Patentli hareketlerim var birkaç tane. Kostümle ilgili devrim yapmıştım, elbise gibi yaptırmıştım kostümlerimi.
Kendinizi beğenmediğinizi söylediniz hep, bence özgüveni olan insan kendiyle dalga geçer!
Ben her zaman şunu derim; benden iyi olan, güzel olan, başka türlü dans eden insanlar var. Ben çok güzel değilim ama vücudum çok güzel dermişim (gülüyoruz).
Rakip de çıkartıyorlar size?
Başta insanlara komik gelen hareketlerim vardı, sonra herkes yapmaya başladı. Rakip çıkartıyorlar bana, ben artık hocalık yapan biriyim. Katmayın beni bu işlere.

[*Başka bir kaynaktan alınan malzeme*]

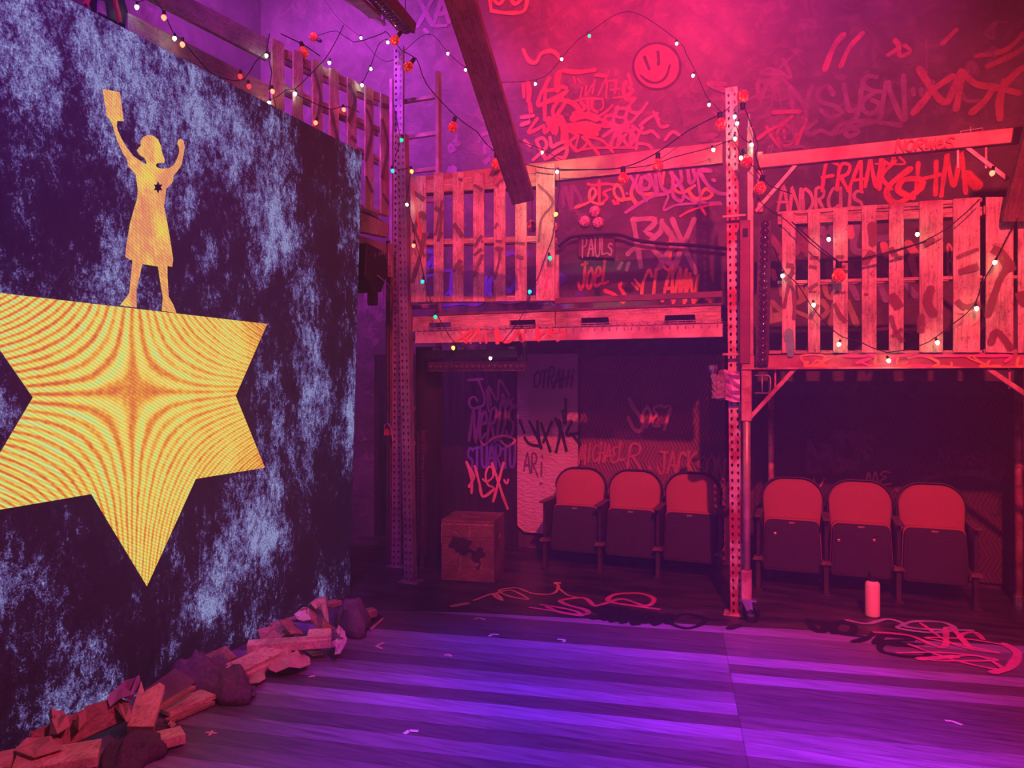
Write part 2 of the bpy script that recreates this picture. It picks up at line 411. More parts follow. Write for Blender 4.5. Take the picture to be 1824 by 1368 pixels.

Fazla mütevazı davrandınız ama?
Şöyle gelişti, bana sordular 'güzel misiniz' diye.
Siz de kepçe kulak yaptınız, gözlerinizi şaşı yaptınız kameralara?
(Gülüyoruz) Yaptım evet ve 'kendimi bilmiyor muyum' dedim? Aynaya bakınca 'kadına bak doyamadım güzelliğine' demiyorum. Güzel nedir anlarım ben, bir yarışmada hemen ilk üçü tahmin edebilirim.
Bence çok güzelsiniz...
(Gülüyoruz) Sizin anladığınız gibi anlasalar güzelliği, sırtımız yere gelmez vallahi. Ben de sizin dudaklarınıza hasta oldum.
Sizin yüz şeklinizi tüm plastik cerrahlar kusursuz güzellik olarak tarif ediyorlar, elmacık kemikler çıkık ve armut şeklinde bir yüz.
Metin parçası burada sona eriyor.